O futuro da mídia está nas mãos do público. As tradicionais empresas jornalísticas, os políticos, o governo e o marketing das corporações distanciaram-se da sua dimensão humana ao se colocarem em pedestais frente ao público. Não admitem erro. Por isso, resistem em entrar em processos de conversação e têm enorme dificuldade para perceberem que a notícia não acaba quando é impressa e difundida. Não percebem que o verdadeiro ciclo da história começa aí, quando o público levanta questões, acrescenta fatos e corrige erros, levando a uma nova perspectiva mais próxima da verdade.
No Brasil, o introdutor do jornalismo moderno, o jornalismo desvinculado de partidos políticos e das elites, foi o jornalista e empresário Júlio Mesquita. Quando ele morreu em 1927, o jornal O Estado de S. Paulo era considerado uma instituição da cidade. No final da vida, ele cunhou esta frase: “Jamais ousei imaginar que tinha o direito ou o dever de formar a opinião pública do meu Estado. Tudo que fiz na minha vida foi procurar sondar a opinião pública e me deixar levar tranquilo e sossegado pelas correntes que me pareciam mais acertadas”.
Júlio Mesquita transformou O Estado de S. Paulo num grande negócio porque tinha consciência de que jornal era do público e é um conceito, o ponto de encontro, a Ágora da pólis, a cidade-Estado na Grécia da Antiguidade clássica. Esta missão está viva na rede. A demanda de serviços e produtos de informação para a articulação e organização da sociedade é enorme. Os processos informativos das mídias sociais são um novo componente, mas ainda não conformaram o ponto de encontro, a praça para a reflexão sobre onde estamos e para onde vamos.
O modelo do jornalista Júlio Mesquita transposto para o tempo das redes
Rede social é a base das suas relações, seja você um indivíduo, uma entidade, uma empresa, um setor da economia, um partido político, uma igreja, o que for. Fornecer a arquitetura e estruturar estes processos na rede e suas ferramentas/plataformas é a extensão natural do papel histórico dos jornais, das tradicionais empresas de informação, do mundo analógico para a sua extensão digital. Da informação segmentada para setores da sociedade para a organização de suas comunidades de interesse por meio de monitoramento, curadoria, agregação e articulação da informação do público, o que significa também geração de informação.
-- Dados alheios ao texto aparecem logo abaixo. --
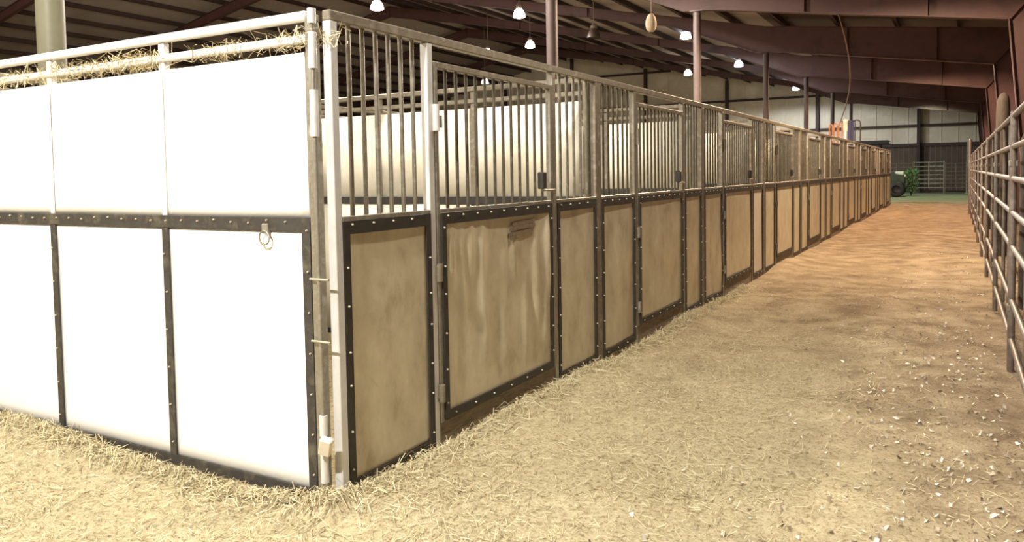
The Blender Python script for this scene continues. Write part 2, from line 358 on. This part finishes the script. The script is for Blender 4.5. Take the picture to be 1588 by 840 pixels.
for z in (1.1,2.3,3.5,4.7): cbox('girt', .12, YB1-YB0, .16, 'girt', wr, (-.07,(YB0+YB1)/2,z))
wl = struct(empty('wall_left', (XL,0,0)))
cbox('cladding', .04, YB1-YB0, roofz(XL), 'wallcream', wl, (-.06,(YB0+YB1)/2,0))
for z in (1.1,2.3,3.5,4.7): cbox('girt', .12, YB1-YB0, .16, 'girt', wl, (.07,(YB0+YB1)/2,z))
wf = struct(empty('wall_front', (0,YB0,0)))
MB().prism([(XL,0),(XR,0),(XR,roofz(XR)),(XLEAN,roofz(XLEAN)),(XRIDGE,roofz(XRIDGE)),(2*XRIDGE-XLEAN,roofz(XLEAN)),(XL,roofz(XL))], -.1,-.04).build('cladding', 'wallcream', wf)

# ------------------------------------------------------------------ stall parts
def bolts(parent, pts, axis='x', r=.006, m='bolt'):
    q = MB()
    for p in pts:
        q.lathe([(r,0),(r*.95,.006),(r*.5,.010),(0.0001,.011)] if axis == 'x' else [(r,0),(r*.95,-.006),(r*.5,-.010),(0.0001,-.011)], p, 7, 'x' if axis == 'x' else 'y')
    return stuff(q.build('bolts', m, parent))
def wavy(w_, h_, amp, seed, ny_=26, nz_=20, t=.012, ripples=0.0):
    """fill board in the yz plane: origin at lower corner, front face at x=0, gently buckled"""
    r = np.random.default_rng(seed); ys = np.linspace(0,w_,ny_); zs = np.linspace(0,h_,nz_)
    Y, Z = np.meshgrid(ys, zs); X = np.zeros_like(Y)
    for _ in range(5): X += amp*r.uniform(.3,1)*np.sin(Y*r.uniform(2,7)+Z*r.uniform(-2,2)+r.uniform(0,6))*np.sin(Z*r.uniform(1,3.5)+r.uniform(0,6))
    if ripples:
        for c, wd, z0, z1, a in [(.08,.03,.65,1.2,1),(.16,.02,.5,1.15,.6),(.24,.025,.7,1.2,.8),(.33,.03,.2,1.2,.9),(.62,.025,.6,1.15,.9),(.70,.02,.1,.7,.9),(.77,.02,.3,.8,-.8),(.83,.022,.3,1.1,.9),(.90,.02,.1,.7,.8),(.96,.025,.5,1.2,1),(.12,.03,.05,.6,-.7),(.5,.03,.05,.7,.5)]:
            X += ripples*a*np.exp(-((Y/w_-c-.012*np.sin(Z*5))/wd)**2)*np.clip((Z-z0)/.2,0,1)*np.clip((z1-Z)/.2,0,1)
    e = np.minimum(np.minimum(Y, w_-Y), np.minimum(Z, h_-Z))/.06; X = X*np.clip(e,0,1)
    q = MB(); V = np.stack([X,Y,Z],-1).reshape(-1,3); n = len(V); id_ = np.arange(n).reshape(nz_,ny_)
    Fr = np.stack([id_[:-1,:-1],id_[:-1,1:],id_[1:,1:],id_[1:,:-1]],-1).reshape(-1,4)
    B = V.copy(); B[:,0] -= t
    q.v = [tuple(p) for p in V.tolist()]+[tuple(p) for p in B.tolist()]
    q.f = [tuple(f) for f in Fr.tolist()]+[tuple(i+n for i in f[::-1]) for f in Fr.tolist()]; q.sm = [True]*len(q.f)
    ring = list(id_[0,:])+list(id_[1:,-1])+list(id_[-1,-2::-1])+list(id_[-2:0:-1,0])
    for a_, b_ in zip(ring, ring[1:]+ring[:1]): q.f.append((int(a_),int(a_)+n,int(b_)+n,int(b_))); q.sm.append(False)
    return q
SEED = [11]
def infill(parent, y0, y1, z0, z1, m, detail, ripples=0, xf=-.012):
    """board with black edge strips on its four sides"""
    SEED[0] += 1
    if detail: wavy(y1-y0, z1-z0, .0035, SEED[0], 60 if ripples else 26, 44 if ripples else 20, ripples=ripples).build('panel_board', m, parent, (xf,y0,z0))
    else: cbox('panel_board', .012, y1-y0, z1-z0, m, parent, (xf-.006,(y0+y1)/2,z0))
    s_ = .045; t = .010; xc = xf+t/2+.004
    cbox('edge_strip', t, s_, z1-z0, 'black', parent, (xc,y0+s_/2,z0)); cbox('edge_strip', t, s_, z1-z0, 'black', parent, (xc,y1-s_/2,z0))
    cbox('edge_strip', t, y1-y0-2*s_, .065, 'black', parent, (xc,(y0+y1)/2,z1-.065)); cbox('edge_strip', t, y1-y0-2*s_, .05, 'black', parent, (xc,(y0+y1)/2,z0))
    if detail:
        pts = [(xc+t/2,y,z+random.uniform(-.03,.03)) for y in (y0+.02,y1-.02) for z in np.arange(z0+.12,z1-.05,.2)]
        pts += [(xc+t/2,y,z1-.018) for y in np.arange(y0+.06,y1-.03,.16)] + [(xc+t/2,y,z0+.025) for y in np.arange(y0+.1,y1-.05,.22)]
        bolts(parent, pts)

def bars(parent, y0, y1, z0, z1, n, r=.0105, m='bar_steel', x=-.03):
    for i in range(n):
        cpipe('bar', r, z1-z0, m, parent, (x, y0+(y1-y0)*(i+1)/(n+1), z0), n=8)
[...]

O conteúdo ganha novos significados, num novo contexto, mas com a mesma perspectiva.
Não existem dois mundos. Um analógico, outro digital. O rejuvenescimento e revigoramento da economia analógica depende da evolução da economia digital, que é consequência da evolução da economia da era industrial e do gênio humano. Uma das principais áreas de cobertura jornalística hoje é a própria internet, na medida em que as fontes primárias estão presentes na rede e que o público, a cidadania, está lá num processo de conversação sem fim debatendo seus problemas, ansiedades, sonhos e perspectivas. Falta disposição aos jornais para voltarem a ser parceiros do público.